=== Provided data ===
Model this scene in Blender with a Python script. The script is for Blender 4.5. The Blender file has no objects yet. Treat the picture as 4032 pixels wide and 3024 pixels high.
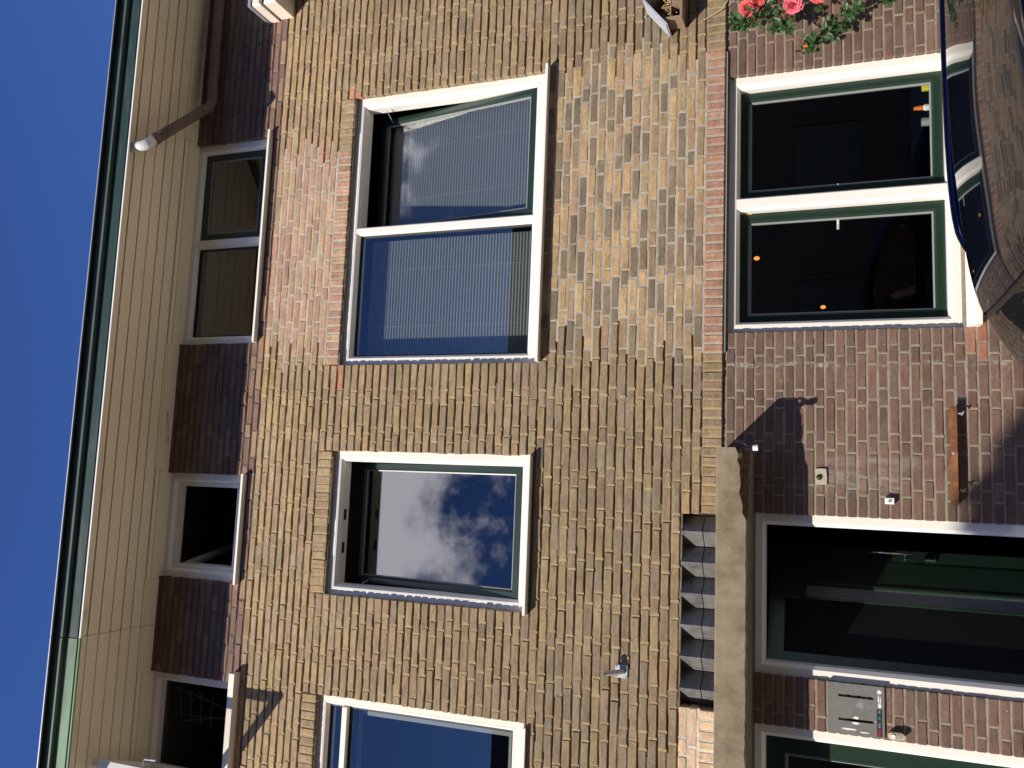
import bpy, math, random
import numpy as np
from mathutils import Matrix, Vector
random.seed(7); RNG = np.random.default_rng(7)
R = math.radians
sc = bpy.context.scene
col = sc.collection
# ------------------------------------------------------------------ camera
cam = bpy.data.cameras.new('camera'); cam_o = bpy.data.objects.new('camera', cam); col.objects.link(cam_o)
CAM = np.array([0.0, -5.6, 1.70])
YAW, PITCH, ROLL = R(7.41), R(20.4), R(-0.31)
fw = np.array([math.sin(YAW)*math.cos(PITCH), math.cos(YAW)*math.cos(PITCH), math.sin(PITCH)])
r0 = np.array([math.cos(YAW), -math.sin(YAW), 0.0]); u0 = np.cross(r0, fw)
RT = r0*math.cos(ROLL) + u0*math.sin(ROLL); UP = u0*math.cos(ROLL) - r0*math.sin(ROLL)
# the phone was held upright but the picture is stored on its side: picture-right is world-down
cam_o.matrix_world = Matrix(((-UP[0], RT[0], -fw[0], CAM[0]), (-UP[1], RT[1], -fw[1], CAM[1]), (-UP[2], RT[2], -fw[2], CAM[2]), (0, 0, 0, 1)))
cam.sensor_width = 36; cam.lens = 3325/4032*36; cam.clip_end = 500; cam.clip_start = 0.05
sc.camera = cam_o
# ------------------------------------------------------------------ light
SD = Vector((0.90, 1.0, -0.90)).normalized()          # direction sunlight travels
sun = bpy.data.lights.new('sun', 'SUN'); sun.energy = 4.8; sun.angle = R(0.53); sun.color = (1.0, 0.93, 0.82)
sun_o = bpy.data.objects.new('sun', sun); col.objects.link(sun_o)
sun_o.rotation_euler = SD.to_track_quat('-Z', 'Y').to_euler(); sun_o.location = (-9, -10, 12)
w = bpy.data.worlds.new('World'); sc.world = w; w.use_nodes = True
nt = w.node_tree; nt.nodes.clear()
out = nt.nodes.new('ShaderNodeOutputWorld'); bg = nt.nodes.new('ShaderNodeBackground')
sky = nt.nodes.new('ShaderNodeTexSky'); sky.sky_type = 'NISHITA'; sky.sun_disc = False
sky.sun_elevation = math.asin(-SD.z); sky.sun_rotation = math.atan2(-SD.x, -SD.y)
sky.altitude = 2500; sky.air_density = 1.0; sky.dust_density = 0.0; sky.ozone_density = 1.5
bg.inputs[1].default_value = 0.15
L = nt.links.new
hs_ = nt.nodes.new('ShaderNodeHueSaturation'); hs_.inputs['Saturation'].default_value = 1.25; hs_.inputs['Hue'].default_value = 0.517; L(sky.outputs[0], hs_.inputs['Color'])
tc = nt.nodes.new('ShaderNodeTexCoord'); mp = nt.nodes.new('ShaderNodeMapping'); mp.inputs['Scale'].default_value = (1, 1, 1.3)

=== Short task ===
Copy the data exactly. Any picture it contains is to be omitted.

=== Correct result ===
Model this scene in Blender with a Python script. The script is for Blender 4.5. The Blender file has no objects yet. Treat the picture as 4032 pixels wide and 3024 pixels high.
import bpy, math, random
import numpy as np
from mathutils import Matrix, Vector
random.seed(7); RNG = np.random.default_rng(7)
R = math.radians
sc = bpy.context.scene
col = sc.collection
# ------------------------------------------------------------------ camera
cam = bpy.data.cameras.new('camera'); cam_o = bpy.data.objects.new('camera', cam); col.objects.link(cam_o)
CAM = np.array([0.0, -5.6, 1.70])
YAW, PITCH, ROLL = R(7.41), R(20.4), R(-0.31)
fw = np.array([math.sin(YAW)*math.cos(PITCH), math.cos(YAW)*math.cos(PITCH), math.sin(PITCH)])
r0 = np.array([math.cos(YAW), -math.sin(YAW), 0.0]); u0 = np.cross(r0, fw)
RT = r0*math.cos(ROLL) + u0*math.sin(ROLL); UP = u0*math.cos(ROLL) - r0*math.sin(ROLL)
# the phone was held upright but the picture is stored on its side: picture-right is world-down
cam_o.matrix_world = Matrix(((-UP[0], RT[0], -fw[0], CAM[0]), (-UP[1], RT[1], -fw[1], CAM[1]), (-UP[2], RT[2], -fw[2], CAM[2]), (0, 0, 0, 1)))
cam.sensor_width = 36; cam.lens = 3325/4032*36; cam.clip_end = 500; cam.clip_start = 0.05
sc.camera = cam_o
# ------------------------------------------------------------------ light
SD = Vector((0.90, 1.0, -0.90)).normalized()          # direction sunlight travels
sun = bpy.data.lights.new('sun', 'SUN'); sun.energy = 4.8; sun.angle = R(0.53); sun.color = (1.0, 0.93, 0.82)
sun_o = bpy.data.objects.new('sun', sun); col.objects.link(sun_o)
sun_o.rotation_euler = SD.to_track_quat('-Z', 'Y').to_euler(); sun_o.location = (-9, -10, 12)
w = bpy.data.worlds.new('World'); sc.world = w; w.use_nodes = True
nt = w.node_tree; nt.nodes.clear()
out = nt.nodes.new('ShaderNodeOutputWorld'); bg = nt.nodes.new('ShaderNodeBackground')
sky = nt.nodes.new('ShaderNodeTexSky'); sky.sky_type = 'NISHITA'; sky.sun_disc = False
sky.sun_elevation = math.asin(-SD.z); sky.sun_rotation = math.atan2(-SD.x, -SD.y)
sky.altitude = 2500; sky.air_density = 1.0; sky.dust_density = 0.0; sky.ozone_density = 1.5
bg.inputs[1].default_value = 0.15
L = nt.links.new
hs_ = nt.nodes.new('ShaderNodeHueSaturation'); hs_.inputs['Saturation'].default_value = 1.25; hs_.inputs['Hue'].default_value = 0.517; L(sky.outputs[0], hs_.inputs['Color'])
tc = nt.nodes.new('ShaderNodeTexCoord'); mp = nt.nodes.new('ShaderNodeMapping'); mp.inputs['Scale'].default_value = (1, 1, 1.3)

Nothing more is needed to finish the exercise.